An armed standoff ensued.  The Sun reported, "Two of the gangsters, so the police say, brandished revolvers and threatened to shoot 'the gizzard out o' any copper' that dared attempt to get into the house."  Sergeant O'Connor distracted them from 16th Street "by engaging the gangsters in a dispute over their right to be in the house," while two policemen went around the back and entered a window.  They unlocked the door and admitted the rest of the squad "who dashed upstairs and overpowered the young men, not one of them being more than 23 years old."  Among those arrested was Albert McCass.

Spiritualist Helen Moore lived at 222 West 21st Street in 1915 and held seances in her apartment.  The mystical sessions may have proved disruptive to her neighbors, however.  An advertisement in The Spiritualist magazine in November read, "Helen Moore, 222 West 21st St.

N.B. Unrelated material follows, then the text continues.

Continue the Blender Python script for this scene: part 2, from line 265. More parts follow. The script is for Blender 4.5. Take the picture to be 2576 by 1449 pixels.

New York City.  Trumpet séance every Thursday 8 P. M.  Will accept appointments out."

In the early morning hours of October 15, 1922, Robert Cooper was noticeably drunk.  John Fitzgerald, a tenant of 224 West 21st Street, and two friends saw him as an easy target.  At the corner of Eighth Avenue and 21st Street, according to Cooper in court, they "hailed him, compelled him to stand facing a brick wall and robbed him."  His yells attracted Patrolmen Mullin and Flynn who arrested the trio.  Unfortunately for Cooper, he was arrested, too, and held on $1,000 bail "for drunkenness," according to the New-York Tribune.

Without a doubt, however, the worst crime committed by a tenant came in 1964.  Twenty-six-year-old John Driscoll, who was released from prison on a charge of armed robbery that year, moved into the apartment of his mother, Frances Parker in 222 West 21st Street.  While he was incarcerated, his wife had found another love interest and was living with him under her maiden name with the Driscolls' daughter and son in the East Bronx.  John Driscoll found out where they lived and on Christmas Eve set out for revenge.  The New York Times reported the next day that Ann Bescia, Fred Papro, her partner, and her 23-year-old daughter Ann had been stabbed to death.  Anthony, the 19-year-old son was in critical condition.  John Driscoll was arrested after his mother called an ambulance "when she saw his wounds."  

The city's Housing and Development Administration acquired the two buildings in 1970.  The tenants were promised, according to spokespersons, "low-interest loans to buy and renovate their buildings."  When the loans were not actualized, the tenants rebelled.  On October 12, 1971 The New York Times reported, "traffic on Eighth Avenue at 21st Street was blocked for an hour yesterday afternoon as 50 tenants demonstrated against what they called the city's retreat from a promise."  Seven protestors were arrested, after which the group moved to West 20th Street in front of the 10th Precinct station house.

The following year, on June 8, 1972, The New York Times reported, "After turbulent sit-ins at...222-224 West 21st Street, the city's Housing and Development Administration was persuaded to come up with financing plans involving subsidies that reduced the rent of renovated apartments to a level close to what the tenants had been paying before." 

 

There were six apartments per floor in 222 West 21st Street and three each in 224.  That changed in 2015 when a renovation resulted in two apartments per floor in 222 West 21st Street and  and three and four each per floor in 224.  The disturbing decades-long tradition of crimes and arrests in the buildings ended in the last quarter of the 20th century.  Today's tenants live quietly, drawing no unwanted publicity to George Keister's handsome structures.